After delivering an outstanding feature film debut in 2006 with Somersault, Australian director Cate Shortland opted against following in the footsteps of her contemporaries and heading to Hollywood, instead turning to Europe in search of opportunities. In 2012 she delivered Lore, the well received WW2-set drama in which a teenage girl sets out to save herself and her siblings from the advancing Allied armies, and now, after another lengthy break between projects, Shortland returns with her second German-Australian co-production. Starring Aussie actress Teresa Palmer, whose career also kicked off in 2006 when she made a stunning debut in 2:37 after being cast on the spot with no audition and no previous acting experience, Berlin Syndrome begins as a holiday romance that quickly descends into a tense, claustrophobic thriller in which Clare (Palmer), a naïve tourist from Brisbane, finds herself at the mercy of psychologically scarred high school teacher Andi (Max Reimelt). Adapted from a book by Melanie Joosten and with a title that is obviously a play on Stockholm Syndrome, the term coined for a condition that causes hostages to develop a psychological alliance with their captors, there is nothing new in the narrative premise of young woman being held against her will – we have seen Room and 19 Cloverfield Lane cover similar territory in recent months and you can even add Don’t Breathe to such a list – so this needs to be special to stand out from this crowd.

Berlin Syndrome poster

The key difference between Berlin Syndrome and these other films is that Clare willingly accompanies her captor to the apartment in which she will subsequently be detained for an extended period, a passionate one-night stand becoming a nightmare of humiliation and degradation. It is when wandering the streets of Berlin that budding photographer Clare meets Andi who, it must be said, doesn’t present as particularly charming. However, intoxicated by the adventure of her first overseas experience, Clare falls under his spell and abandons her hostel accommodations to accompany Andi to his apartment within an otherwise abandoned building. The morning after a night of steamy sex, Clare awakens to find that Andi has departed and left her locked inside the apartment with her mobile phone having been stripped of its SIM card. From this point, she finds herself at the mercy (or lack thereof) of her captor, who carries on with his daily routines – work, visiting his father – and whose demeanour fluctuates between affable homeliness (Do you like pesto?) to violent perversion.

Berlin Syndrome 2

Shortland switches between Clare’s increasingly perverse captivity and Andi’s reasonably normal exterior life but never makes any attempt to make Andi sympathetic, offering very little by way of an explanation for his behaviour, other than resentment at his mother having abandoned the family. Shortland does a good job of maintaining tension throughout, but the apartment is filled with potential weapons that Clare could use to incapacitate Andi and make her escape, so you need to be prepared to overlook such gaps in logic to accept what transpires, which is easy enough to do with a low-key, yet powerful, performance from Palmer, who also starred recently in Mel Gibson’s Hacksaw Ridge.
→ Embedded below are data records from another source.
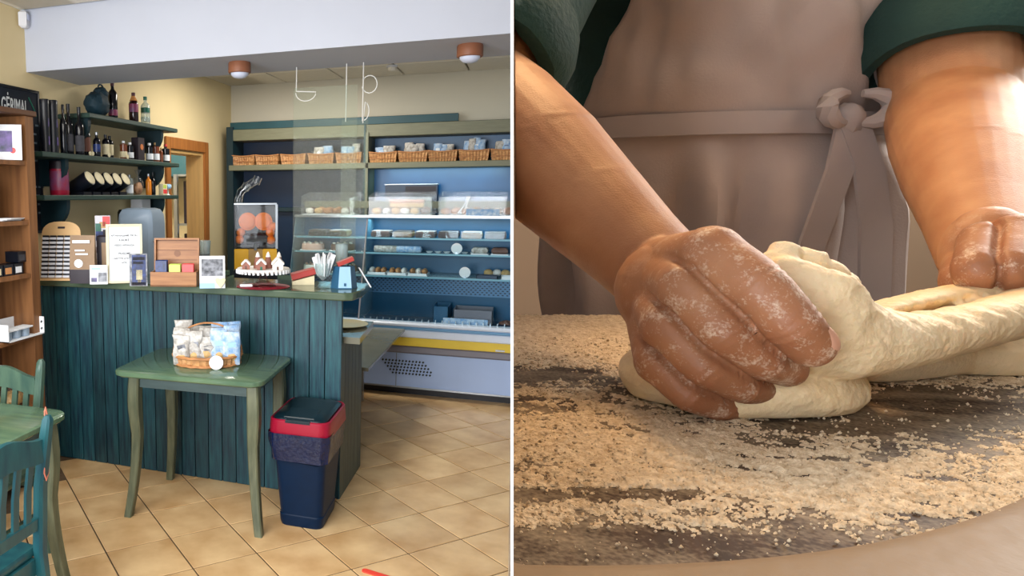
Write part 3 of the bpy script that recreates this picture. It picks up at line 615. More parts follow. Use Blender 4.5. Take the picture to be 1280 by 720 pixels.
for k in range(12):
    a = k*2.4; r = 0.012+0.018*rr.random(); h = 0.10+0.035*rr.random()
    m_ = Matrix.Rotation(a, 4, 'Z') @ Matrix.Translation((r, 0, 0.075)) @ Matrix.Rotation(0.22+0.12*rr.random(), 4, 'Y')
    g = MB().add([(-0.011, -0.003, 0), (0.011, 0.003, 0), (0.013, 0.003, h), (-0.013, -0.003, h), (-0.010, 0.003, 0), (0.010, -0.001, 0), (0.012, -0.001, h*0.94), (-0.012, 0.003, h*0.94)], [(0, 1, 2, 3), (4, 7, 6, 5), (0, 3, 7, 4), (1, 5, 6, 2), (3, 2, 6, 7), (0, 4, 5, 1)], m_)
    o = single('paper_slip', 'folded white paper slip standing in the glass goblet', 'slip', g, 'paper', (-1.07, 3.83, CT), 0, 'paper slips in the goblet')
t = thing('donation_box', 'pale blue six-sided box with a red card on top', 'box', (-0.965, 3.90, CT), 0.35)
hexa = [(0.07*math.cos(a), 0.06*math.sin(a)) for a in [math.radians(60*k) for k in range(6)]]
for k in range(6):
    (x0, y0), (x1, y1) = hexa[k], hexa[(k+1) % 6]
    g = MB().loft([[(x0*1.08, y0*1.08, 0), (x1*1.08, y1*1.08, 0), (x1*0.96, y1*0.96, 0), (x0*0.96, y0*0.96, 0)], [(x0*0.86, y0*0.86, 0.125), (x1*0.86, y1*0.86, 0.125), (x1*0.76, y1*0.76, 0.125), (x0*0.76, y0*0.76, 0.125)]])
    part('side_panel', g, 'skyblue' if k == 4 else 'steel2', t)  # front panel paler: light on that face is put into its colour
part('base', MB().prism([(x*1.1, y*1.1) for x, y in hexa], -0.0, 0.006), 'steel2', t)
part('red_card', MB().box((0.005, 0.0, 0.152), (0.095, 0.07, 0.022), Matrix.Rotation(-0.38, 4, 'Y')), 'redcard', t)
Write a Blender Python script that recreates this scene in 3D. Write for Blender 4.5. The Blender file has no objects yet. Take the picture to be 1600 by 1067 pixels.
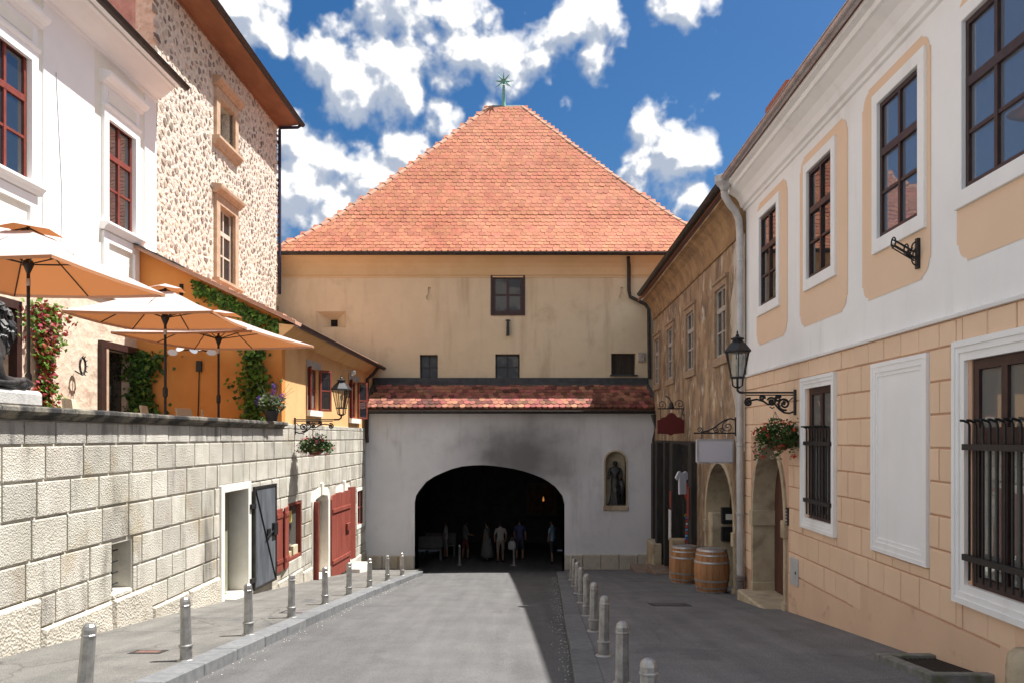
import bpy, bmesh, math, random
from mathutils import Vector, Matrix, noise
from mathutils.geometry import tessellate_polygon
random.seed(7)
R = math.radians
scene = bpy.context.scene
col = scene.collection

# ------------------------------------------------------------------ camera
E = 1.62          # eye height above the street at the camera
F = 1280.0        # focal length in photograph pixels (1600 wide)
cam_d = bpy.data.cameras.new('camera'); cam = bpy.data.objects.new('camera', cam_d); col.objects.link(cam)
cam_d.sensor_width = 36; cam_d.lens = F/1600*36; cam_d.shift_y = (682-533.5)/1600
cam_d.clip_start = 0.1; cam_d.clip_end = 3000
cam.location = (0, 0, E); cam.rotation_euler = (R(90), 0, 0)
scene.camera = cam

# ------------------------------------------------------------------ sun
SUN = Vector((-0.47, -0.105, -1.0)).normalized()          # direction the light travels
sd = bpy.data.lights.new('sun', 'SUN'); sun = bpy.data.objects.new('sun', sd); col.objects.link(sun)
sd.energy = 2.65; sd.angle = R(0.53); sd.color = (1.0, 0.97, 0.93)
sun.rotation_euler = SUN.to_track_quat('-Z', 'Y').to_euler()
sun.location = (8, 10, 40)

# ------------------------------------------------------------------ view
vs = scene.view_settings
vs.view_transform = 'Standard'; vs.look = 'None'; vs.exposure = 1.95; vs.gamma = 1.0; vs.use_curve_mapping = False
scene.cycles.max_bounces = 9; scene.cycles.diffuse_bounces = 6; scene.cycles.glossy_bounces = 4
scene.cycles.transparent_max_bounces = 16

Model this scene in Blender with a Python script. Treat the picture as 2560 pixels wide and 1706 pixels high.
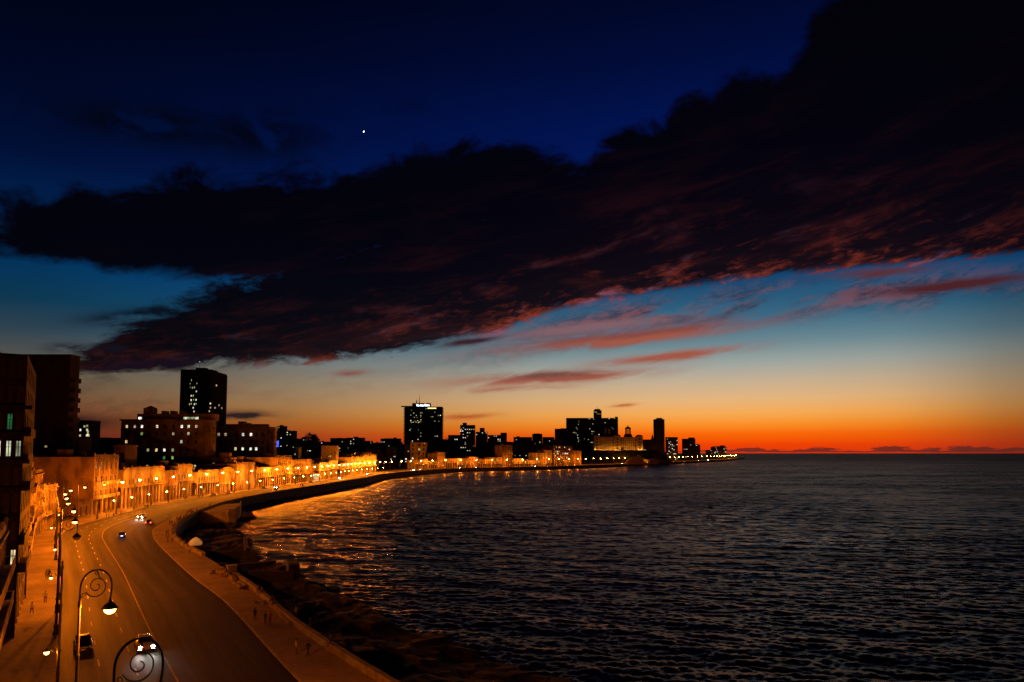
import bpy, bmesh, math, random
import numpy as np
from mathutils import Vector, Matrix, noise as mnoise

random.seed(7)
for o in list(bpy.data.objects):
    bpy.data.objects.remove(o)
SC = bpy.context.scene
C = SC.collection

# ------------------------------------------------------------------ camera
CAM_H = 22.0
PITCH = math.radians(3.9)
FPX = 1706.7            # focal length in pixels of a 2560 px wide picture (24 mm lens)
AX_Y = 1016.6           # picture row of the lens axis
cam_d = bpy.data.cameras.new('camera')
cam_d.sensor_width = 36.0
cam_d.lens = 24.0
cam_d.shift_y = (AX_Y - 853.0) / 2560.0
cam_d.clip_start = 0.1
cam_d.clip_end = 90000.0
cam = bpy.data.objects.new('camera', cam_d)
C.objects.link(cam)
cam.location = (0, 0, CAM_H)
cam.rotation_euler = (math.pi / 2 + PITCH, 0, 0)
SC.camera = cam
CP, SP = math.cos(PITCH), math.sin(PITCH)


def ray(px, py):
    """world direction seen at a pixel of the 2560 x 1706 photograph"""
    x = (px - 1280.0) / FPX
    y = -(py - AX_Y) / FPX
    return Vector((x, CP - y * SP, SP + y * CP))


def gp(px, py, z=0.0):
    """point at height z seen at a pixel"""
    d = ray(px, py)
    t = (z - CAM_H) / d.z
    return Vector((d.x * t, d.y * t, z))


def at(px, py, Y):
    """point at distance Y (along world y) seen at a pixel"""
    d = ray(px, py)
    t = Y / d.y
    return Vector((d.x * t, Y, CAM_H + d.z * t))


# ------------------------------------------------------------------ view
SC.view_settings.view_transform = 'Standard'
SC.view_settings.look = 'None'
SC.view_settings.exposure = 0.0
SC.view_settings.gamma = 1.0
SC.view_settings.use_curve_mapping = False
SC.render.engine = 'CYCLES'
SC.cycles.use_denoising = True
SC.cycles.denoising_prefilter = 'NONE'
SC.cycles.max_bounces = 5
SC.cycles.diffuse_bounces = 2
SC.cycles.glossy_bounces = 3
SC.cycles.transmission_bounces = 3
SC.cycles.sample_clamp_indirect = 3.0
SC.cycles.sample_clamp_direct = 160.0
SC.cycles.use_light_tree = True
SC.cycles.caustics_reflective = False
SC.cycles.caustics_refractive = False


def lin(r, g, b):
    f = lambda c: (c / 255.0) / 12.92 if c / 255.0 <= 0.04045 else ((c / 255.0 + 0.055) / 1.055) ** 2.4
    return (f(r), f(g), f(b), 1.0)


# ------------------------------------------------------------------ node shorthand
class G:
    """scalar socket with arithmetic"""
    def __init__(s, tree, sock):
        s.t, s.s = tree, sock

    def m(s, op, *others, clamp=False):
        n = s.t.nodes.new('ShaderNodeMath')
        n.operation = op
        n.use_clamp = clamp
        for i, v in enumerate((s,) + others):
            if isinstance(v, G):
                s.t.links.new(v.s, n.inputs[i])
            else:
                n.inputs[i].default_value = v
        return G(s.t, n.outputs[0])

    def __add__(s, o): return s.m('ADD', o)
    __radd__ = __add__
    def __mul__(s, o): return s.m('MULTIPLY', o)
    __rmul__ = __mul__
    def __sub__(s, o): return s.m('SUBTRACT', o)
    def __rsub__(s, o): return (s * -1.0) + o
    def __truediv__(s, o): return s.m('DIVIDE', o)
    def smooth(s, a, b):
        n = s.t.nodes.new('ShaderNodeMapRange')
        n.interpolation_type = 'SMOOTHSTEP'
        s.t.links.new(s.s, n.inputs['Value'])
        n.inputs['From Min'].default_value = a
        n.inputs['From Max'].default_value = b
        return G(s.t, n.outputs['Result'])
    def mx(s, o): return s.m('MAXIMUM', o)
    def mn(s, o): return s.m('MINIMUM', o)
    def gauss(s, w):
        q = s / w
        return ((q * q) * -1.0).m('EXPONENT')


def node(t, kind, **kw):
    n = t.nodes.new(kind)
    for k, v in kw.items():
        setattr(n, k, v)
    return n


def xyz(t, x, y, z=0.0):
    n = node(t, 'ShaderNodeCombineXYZ')
    for i, v in enumerate((x, y, z)):
        if isinstance(v, G):
            t.links.new(v.s, n.inputs[i])
        else:
            n.inputs[i].default_value = v
    return n.outputs[0]


def fbm(t, vec, scale, detail=5.0, rough=0.55, dist=0.0, lac=2.0):
    n = node(t, 'ShaderNodeTexNoise')
    t.links.new(vec, n.inputs['Vector'])
    n.inputs['Scale'].default_value = scale
    n.inputs['Detail'].default_value = detail
    n.inputs['Roughness'].default_value = rough
    n.inputs['Lacunarity'].default_value = lac
    n.inputs['Distortion'].default_value = dist
    return G(t, n.outputs['Fac'])


def curve(t, x, pts, x0, x1, y0, y1):
    """Float curve y(x) through pts"""
    n = node(t, 'ShaderNodeFloatCurve')
    u = (x - x0) / (x1 - x0)
    t.links.new(u.s, n.inputs['Value'])
    c = n.mapping.curves[0]
    pts = sorted(pts)
    q = [((a - x0) / (x1 - x0), (b - y0) / (y1 - y0)) for a, b in pts]
    while len(c.points) < len(q):
        c.points.new(0.5, 0.5)
    for p, (a, b) in zip(c.points, q):
        p.location = (min(max(a, 0), 1), min(max(b, 0), 1))
        p.handle_type = 'AUTO_CLAMPED'
    n.mapping.use_clip = True
    n.mapping.update()
    return G(t, n.outputs[0]) * (y1 - y0) + y0


def ramp(t, x, stops):
    n = node(t, 'ShaderNodeValToRGB')
    t.links.new(x.s, n.inputs['Fac'])
    e = n.color_ramp.elements
    while len(e) < len(stops):
        e.new(0.5)
    for el, (p, c) in zip(e, stops):
        el.position = p
        el.color = c
    return n.outputs['Color']


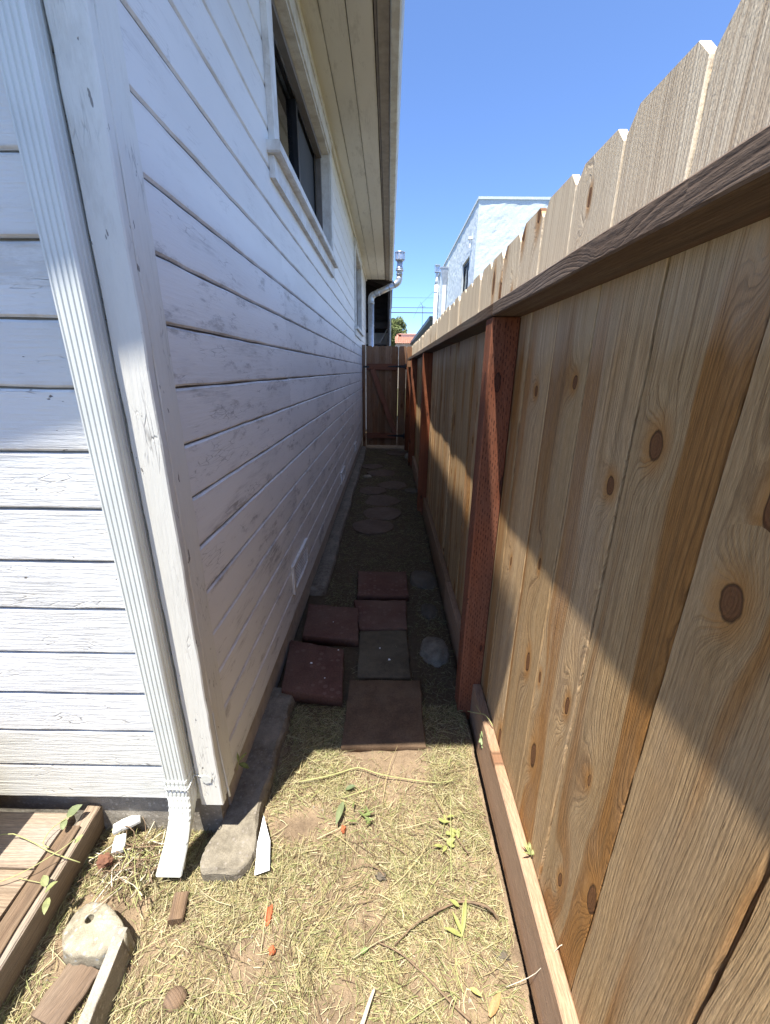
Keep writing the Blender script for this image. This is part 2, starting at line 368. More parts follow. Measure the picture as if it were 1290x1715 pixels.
M_darkgutter = plain('dark_green_gutter', (0.022, 0.032, 0.032), 0.5, 0.15)
M_tile = plain('faded_clay_tile', (0.50, 0.24, 0.17), 0.85, 0.3, 6.0)
M_cream = plain('cream_stucco', (0.62, 0.52, 0.42), 0.9, 0.12)
M_bark = plain('brown_bark', (0.11, 0.075, 0.05), 0.9, 0.3, 20.0)
M_twig = plain('dry_brown_twig', (0.17, 0.115, 0.07), 0.85, 0.35, 60.0)
M_palestick = plain('bleached_stick', (0.55, 0.49, 0.38), 0.8, 0.2, 40.0)
M_greenstem = plain('pale_green_stem', (0.31, 0.31, 0.13), 0.7, 0.2, 40.0)
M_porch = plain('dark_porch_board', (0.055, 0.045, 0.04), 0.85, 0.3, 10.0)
M_porchpale = plain('grey_porch_panel', (0.62, 0.60, 0.55), 0.85, 0.2, 10.0)
M_wire = plain('black_cable', (0.02, 0.02, 0.022), 0.6, 0.1)
M_straw = attr_mat('straw_blades', 0.65, 0.2)
M_leafm = attr_mat('leaf_green', 0.55, 0.25)
M_glass = None
def _glass():
    N = NT('window_glass')
    gl = N.node('ShaderNodeBsdfGlossy', {'Color': (0.9, 0.92, 0.93, 1), 'Roughness': 0.02})
    tr = N.node('ShaderNodeBsdfTransparent', {'Color': (0.80, 0.83, 0.82, 1)})
    lw = N.node('ShaderNodeFresnel', {'IOR': 1.5})
    f = N.m('ADD', lw.outputs[0], 0.03)
    mx = N.node('ShaderNodeMixShader', {0: f})
    N.t.links.new(tr.outputs[0], mx.inputs[1]); N.t.links.new(gl.outputs[0], mx.inputs[2])
    N.t.links.new(mx.outputs[0], N.out.inputs[0])
    return N.mat
M_glass = _glass()

def _soil():
    N = NT('sandy_soil')
    tc = N.node('ShaderNodeTexCoord')
    v = tc.outputs['Object']
    a = N.noise(v, 9.0, 6.0, 0.62)
    b = N.noise(v, 60.0, 5.0, 0.65)
    f = N.noise(v, 420.0, 3.0, 0.6)
    c = N.mix(N.maprange(a, 0.35, 0.66), (0.20, 0.145, 0.095), (0.36, 0.265, 0.17))
    c = N.mix(N.m('MULTIPLY', N.maprange(b, 0.55, 0.72), 0.6), c, (0.10, 0.075, 0.055))
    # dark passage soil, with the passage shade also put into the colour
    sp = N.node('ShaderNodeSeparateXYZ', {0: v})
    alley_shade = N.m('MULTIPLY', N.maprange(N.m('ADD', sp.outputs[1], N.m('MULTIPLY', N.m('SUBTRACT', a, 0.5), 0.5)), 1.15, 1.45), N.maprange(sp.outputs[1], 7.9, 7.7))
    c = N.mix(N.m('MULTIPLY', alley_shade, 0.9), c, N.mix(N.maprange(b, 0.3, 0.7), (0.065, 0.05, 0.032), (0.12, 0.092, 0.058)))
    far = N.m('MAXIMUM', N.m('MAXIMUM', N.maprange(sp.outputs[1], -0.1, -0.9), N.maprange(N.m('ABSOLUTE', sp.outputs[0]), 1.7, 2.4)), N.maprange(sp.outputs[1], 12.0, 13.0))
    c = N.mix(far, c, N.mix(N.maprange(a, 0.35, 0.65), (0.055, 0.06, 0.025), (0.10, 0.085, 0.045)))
    fv = N.maprange(f, 0.25, 0.75, 0.75, 1.2)
    c = N.mix(1.0, c, N.vec(fv, fv, fv), 'MULTIPLY')
    h = N.m('ADD', N.m('MULTIPLY', b, 1.2), N.m('MULTIPLY', f, 0.5))
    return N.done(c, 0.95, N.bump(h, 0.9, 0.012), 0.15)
M_soil = _soil()

# ------------------------------------------------------------------ object helpers
def tag(o, label=None, cat=None, group=None, kind=None):
    if label: o['label'] = label
    if cat: o['category'] = cat
    if group: o['group'] = group
    if kind: o['kind'] = kind
    return o

def thing(name, label, cat, loc=(0, 0, 0), group=None):
    o = bpy.data.objects.new(name, None)
    o.empty_display_size = 0.1
    o.location = loc
    COL.objects.link(o)
    return tag(o, label, cat, group)

def wloc(o):
    v = Vector(o.location)
    p = o.parent
    while p is not None:
        v += Vector(p.location); p = p.parent
    return v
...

Starting out soft-spoken and introverted, Clare’s inhibitions disappear out of necessity as she realises that even if she does scream, there is nobody around to hear her. Palmer handles this transformation very well, taking her character into places that some actresses would consider as being too vulnerable.

Berlin Syndrome 1

The story ultimately plays out as a retort to the idea of the so-called Stockholm Syndrome, because Clare never develops any attachment with her oppressor. Yes, she is compliant in the interests of self-preservation, but she never elicits any empathy for her captor. The production design delivers an effectively foreboding atmosphere but neither both Palmer nor Reimelt allow the confines of the space to diminish the scope of their performances. Perhaps my biggest bugbear with the film is that it is never really clear what Shortland is trying to say. If she is making an effort to examine the minds of captive and captor, she has failed to present enough information about either of them for the audience to really understand what makes them tick. Unsettling and confronting at times, albeit not as graphic as it might have been in other hands, Berlin Syndrome is a tense thriller that marks a welcome return from one of Australia’s best filmmakers.